Second attempt, I focused on the spot where the path (and nearly all of these, from semi-road-like to rocky-and-dirt-pathy are for vintners to get at their fields) did not appear, on the previous attempt. Past the water facility on the plateau, a slight turn left and then a quick right and an immediate left. Got it.

So, we got to the same spot, and nothing resembling a path doing what Google Maps said I ought to do, could be found.

Followed the same road south, but it was not going where we needed to go.

Tried to cut across country on something that had could have been a path, at one point in time, but that ended in a “propriete privee” sign behind what might have been a barn, not to mention a tumble into brambles.

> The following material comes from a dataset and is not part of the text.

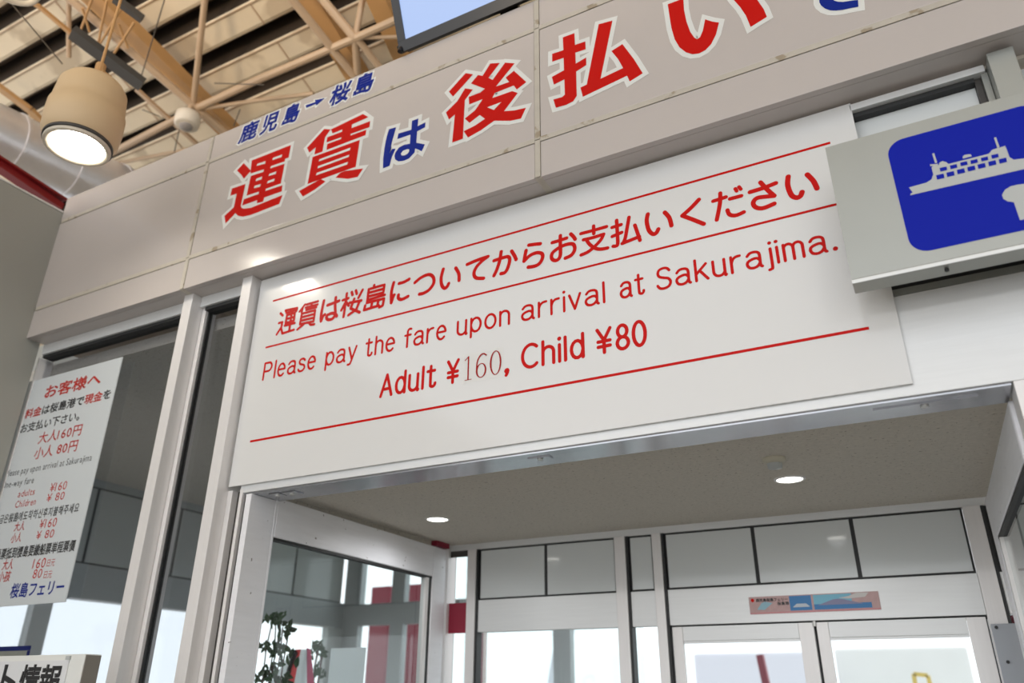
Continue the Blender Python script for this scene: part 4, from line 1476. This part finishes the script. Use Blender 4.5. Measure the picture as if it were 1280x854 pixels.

Went back to where the map wanted us to do a left-right-left … and there was nothing there.

A rough dirt road, clearly rarely used and little maintained, took us a bit nearer the goal, but it eventually turned into a northern path — when we needed to get east. Saw someone’s abandoned red coat hanging on a bush (“Where is the body?”), but no path to where we wanted to be.

Thus, having had eyes on the ground twice in three days, I am prepared to say Google Maps is Just Plain Wrong about this one.

The cross-country, no-motor-vehicles path they have laid out … is notional. It requires a leap-of-faith connection of perhaps half a mile — through underbrush, towards a site not visible — to get to something that looks like a real vineyard road and, thus, back on an observable grid.

I do not use GPS often, but have on this trip, looking for distances and best routes on walks … and I was beginning to think Google Maps was infallible, even when it came to low-grade paths not near any inhabited place.

Nope. Google Maps is just spit-balling when it comes to some of their stuff … more of “we hope maybe you can find something there” or “this is the way you would go, if you can find your way” — than actually knowing. Which is kind of fun, given that the machine is reduced to hope, same as I am.